Morduch recently wrote an article about study replication (http://financialaccess.org/node/2067).  In this note he addresses the incorrectness of the above article as follows:

"Roodman and I don't conclude that microcredit does nothing: we conclude instead that you just can't tell in these data from Bangladesh. It's an important distinction."

Mac, I hope that you take this into consideration, write a follow-up to the above piece, and own up to the fact that your damning evidence was incorrect.  Microfinance does help people, and it's articles like yours that serve to hinder the great progress that the MFIs are making.


Posted By: Liz_Lemon (July 17, 2009 at 7:07 AM)

I wholeheartedly disagree with Mac's opinion.  

Mac's main blunder is that he blurs the distinction between microcredit (small loans to poor people) with microfinance (ensuring the poor have access to a full suite of financial services INCLUDING microcredit loans).

A working paper written by four MIT economists, which details the first large-scale, randomized trial completed to test the effectiveness of microfinance, was recently released.  It finds that areas with access to microfinance exhibit a substantial increase in both the number of businesses and in business profitability as compared to their peers who do not have microfinance availability.  The study also reports an increase in durable goods expenditure (as the poor invest in their new and existing businesses) as well as a decrease in the consumption of "temptation goods" (alcohol, cigarettes, gambling, take-out food) by both previous and new business owners.  

These findings, which were all statistically significant, show that microfinance is an effective method of eradicating hunger and poverty.  Mac should re-check his sources.


Posted By: danboarder (July 14, 2009 at 6:41 AM)

"Microfinance may help some lenders through hard times, tiding them over in lean periods, but the studies that show microcredit is a market-based tool to help the poor hoist themselves out of want are based on data that are hard to verify and, in some cases, flawed.."  

Hey Mac, I think you meant "borrowers" in the above sentence. Poorly researched as it is poorly written, this article could minimally consider extensive research and reports by http://www.microcreditsummit.org , http://cgap.org , and http://www.seepnetwork.org etc to see extensive documentation on the real network effects of wealth creation through microfinance, resulting in improvements in health, education, and community development.

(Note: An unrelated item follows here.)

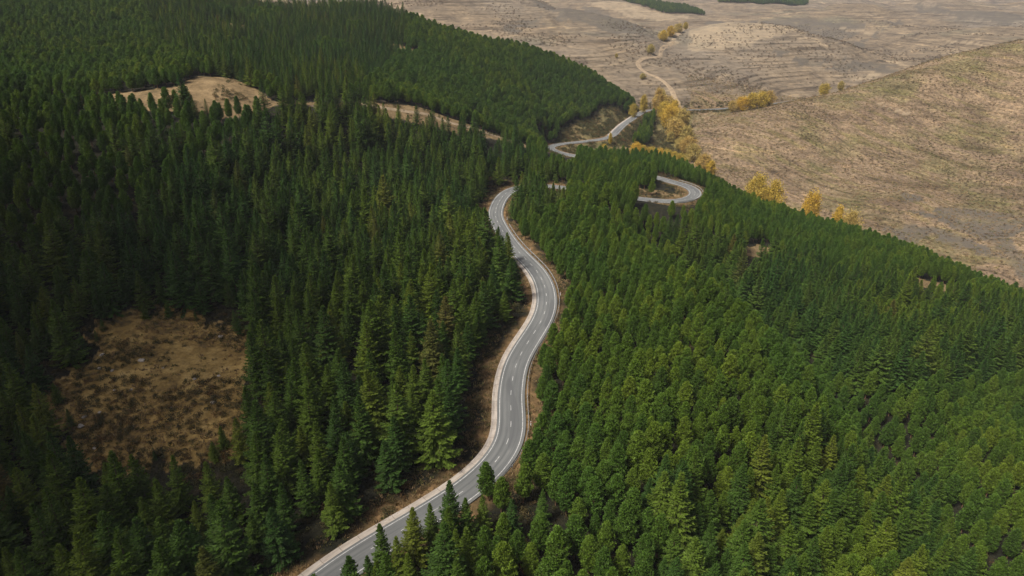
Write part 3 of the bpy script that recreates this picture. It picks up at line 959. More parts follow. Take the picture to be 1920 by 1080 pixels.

They may have a valid critique of the Bangladesh study, but that does not speak for millions of other microfinance clients around the world. Beyond academic research compiled from afar, I have personally visited micro-enterprise projects funded by microfinance services in Haiti, Mexico, Bolivia, Ecuador, Chile, and Indonesia to name a few. I have witnessed the resulting economic empowerment first-hand. Parents expand their businesses and can now afford better healthcare, and increased incomes in the community translate into better schools and infrastructure development.